Secondly, just before election day in September, a couple of recent arrivals to Australia were bemoaning the fact they couldn’t vote. They wanted to but couldn’t yet. That made me realise the value of being able to – and that I shouldn’t throw that privilege away.

And then, for some bizarre reason, I keep thinking about a scenario where I’m convicted of something – no, I’m not planning to join a bikie gang, or even chalk “I heart bikies” on the footpath – but in theory, I could be deported to the UK. Thousands of miles from wife Nikki and son Jack and you, dear Australia. I don’t want to think about life without you.

So you see how you’ve changed me? You can’t entirely take England out of the boy, but this boy left England long ago. He just didn’t realise it.

Australia, I have loved you for a long, long time. Will you have me as one of your own?

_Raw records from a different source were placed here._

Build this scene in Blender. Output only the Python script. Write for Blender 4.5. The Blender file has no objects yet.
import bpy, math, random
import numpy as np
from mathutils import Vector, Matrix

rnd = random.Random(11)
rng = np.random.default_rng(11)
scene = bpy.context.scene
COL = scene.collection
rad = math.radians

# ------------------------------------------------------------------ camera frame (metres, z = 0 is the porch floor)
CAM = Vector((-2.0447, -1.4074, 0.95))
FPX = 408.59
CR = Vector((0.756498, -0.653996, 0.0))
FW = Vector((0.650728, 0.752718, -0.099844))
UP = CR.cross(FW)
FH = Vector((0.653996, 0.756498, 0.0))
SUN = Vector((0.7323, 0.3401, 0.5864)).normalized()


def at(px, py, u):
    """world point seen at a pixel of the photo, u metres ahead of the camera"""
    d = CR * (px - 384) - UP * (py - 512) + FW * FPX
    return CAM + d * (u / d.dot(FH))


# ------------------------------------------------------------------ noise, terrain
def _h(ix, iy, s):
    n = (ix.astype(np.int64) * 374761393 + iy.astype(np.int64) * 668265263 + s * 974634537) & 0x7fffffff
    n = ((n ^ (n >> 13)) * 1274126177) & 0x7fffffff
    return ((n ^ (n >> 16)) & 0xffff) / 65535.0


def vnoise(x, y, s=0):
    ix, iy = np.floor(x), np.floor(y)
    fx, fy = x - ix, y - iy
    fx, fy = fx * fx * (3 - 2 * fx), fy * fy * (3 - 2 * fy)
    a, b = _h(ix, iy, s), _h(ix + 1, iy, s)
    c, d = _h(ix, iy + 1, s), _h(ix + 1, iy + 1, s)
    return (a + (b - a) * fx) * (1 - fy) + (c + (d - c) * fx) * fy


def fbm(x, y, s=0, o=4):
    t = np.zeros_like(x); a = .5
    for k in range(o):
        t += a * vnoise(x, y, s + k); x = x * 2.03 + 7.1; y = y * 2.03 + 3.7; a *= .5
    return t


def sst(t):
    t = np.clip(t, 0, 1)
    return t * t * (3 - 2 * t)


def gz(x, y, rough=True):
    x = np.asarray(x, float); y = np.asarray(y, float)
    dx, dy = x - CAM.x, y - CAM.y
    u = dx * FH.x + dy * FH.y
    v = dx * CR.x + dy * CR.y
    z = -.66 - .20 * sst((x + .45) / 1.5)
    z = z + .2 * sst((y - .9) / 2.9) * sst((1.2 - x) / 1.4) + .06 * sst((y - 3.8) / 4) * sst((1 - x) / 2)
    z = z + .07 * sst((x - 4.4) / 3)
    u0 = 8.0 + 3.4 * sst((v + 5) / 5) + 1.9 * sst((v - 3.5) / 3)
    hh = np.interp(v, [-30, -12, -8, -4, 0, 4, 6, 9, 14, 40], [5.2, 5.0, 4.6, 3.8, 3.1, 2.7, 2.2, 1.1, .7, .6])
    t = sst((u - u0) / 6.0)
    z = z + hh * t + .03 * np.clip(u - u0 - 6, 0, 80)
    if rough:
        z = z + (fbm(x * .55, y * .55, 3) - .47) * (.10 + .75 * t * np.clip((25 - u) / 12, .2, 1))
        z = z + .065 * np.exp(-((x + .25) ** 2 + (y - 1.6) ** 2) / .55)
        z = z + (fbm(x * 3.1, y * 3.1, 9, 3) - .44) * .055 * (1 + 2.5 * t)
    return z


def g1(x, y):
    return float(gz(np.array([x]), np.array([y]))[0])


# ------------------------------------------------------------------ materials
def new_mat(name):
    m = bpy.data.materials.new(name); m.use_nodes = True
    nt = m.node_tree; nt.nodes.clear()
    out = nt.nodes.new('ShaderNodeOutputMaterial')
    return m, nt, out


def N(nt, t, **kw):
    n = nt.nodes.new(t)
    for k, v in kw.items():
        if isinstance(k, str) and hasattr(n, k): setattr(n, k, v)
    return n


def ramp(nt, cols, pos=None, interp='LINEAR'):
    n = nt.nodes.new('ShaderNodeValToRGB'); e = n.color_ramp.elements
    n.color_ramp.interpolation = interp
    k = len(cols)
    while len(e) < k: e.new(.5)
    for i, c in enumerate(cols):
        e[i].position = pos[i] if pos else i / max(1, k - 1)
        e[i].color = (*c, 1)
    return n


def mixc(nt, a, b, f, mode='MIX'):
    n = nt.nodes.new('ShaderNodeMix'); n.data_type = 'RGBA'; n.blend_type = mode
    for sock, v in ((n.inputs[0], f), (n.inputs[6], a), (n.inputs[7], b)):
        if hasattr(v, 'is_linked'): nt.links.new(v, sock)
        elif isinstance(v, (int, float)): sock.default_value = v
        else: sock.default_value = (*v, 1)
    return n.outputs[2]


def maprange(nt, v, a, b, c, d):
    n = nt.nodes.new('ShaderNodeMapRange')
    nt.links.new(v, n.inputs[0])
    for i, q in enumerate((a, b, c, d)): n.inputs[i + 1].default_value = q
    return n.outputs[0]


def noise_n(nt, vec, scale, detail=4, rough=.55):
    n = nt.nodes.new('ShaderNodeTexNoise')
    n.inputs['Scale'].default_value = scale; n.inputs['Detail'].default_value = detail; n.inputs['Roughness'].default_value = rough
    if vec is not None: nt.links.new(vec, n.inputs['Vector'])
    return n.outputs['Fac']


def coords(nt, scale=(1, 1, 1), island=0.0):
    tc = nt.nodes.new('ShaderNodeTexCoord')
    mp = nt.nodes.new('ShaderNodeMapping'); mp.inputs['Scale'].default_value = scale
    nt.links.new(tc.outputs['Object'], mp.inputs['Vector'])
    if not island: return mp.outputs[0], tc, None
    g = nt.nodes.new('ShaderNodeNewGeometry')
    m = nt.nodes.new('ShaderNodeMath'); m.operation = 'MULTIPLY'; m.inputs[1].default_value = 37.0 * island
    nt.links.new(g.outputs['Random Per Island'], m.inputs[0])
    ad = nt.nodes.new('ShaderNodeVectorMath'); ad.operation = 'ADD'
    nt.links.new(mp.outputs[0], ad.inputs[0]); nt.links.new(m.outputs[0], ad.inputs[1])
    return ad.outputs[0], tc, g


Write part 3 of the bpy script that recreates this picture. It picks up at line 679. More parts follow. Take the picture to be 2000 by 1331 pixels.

I know you’ll want to put me through a test. I don’t want to sound cocky, but I’m pretty confident. In fact, I am refusing to look at the sample questions online. I might not be able to spell Kosciusko or Palazszuk without checking, but I do know Bradman’s batting average so I’ll think I’ll go alright.

Are you going to ask me to quote some lines from that Franky Walnut song? I do hope so! I’ve been learning the words: “I’m as Australian as a sheep’s turd in the shape of Australia riding on the back of a sheep named Bruce who’s been shorn in the shape of Australia/I’m as Australian as a pie that’s been run over by a ute being driven by John Williamson while he narrates a documentary about Australia/I’m as Australian as a red-back spider and a funnel-web spider having a root inside a kangaroo scrotum purse/I’m as Australian as/I’m as Australian as.”

My dear Australia, I have attached the official paperwork. I await your response. Yours, if you’ll have me, Spencer

PS I may still support England in the Ashes
PPS Can I let you know after the Second Test?

1 comment:

  1. Brilliant! And, yes, it's still OK to support England in the Ashes - think 'state of origin'.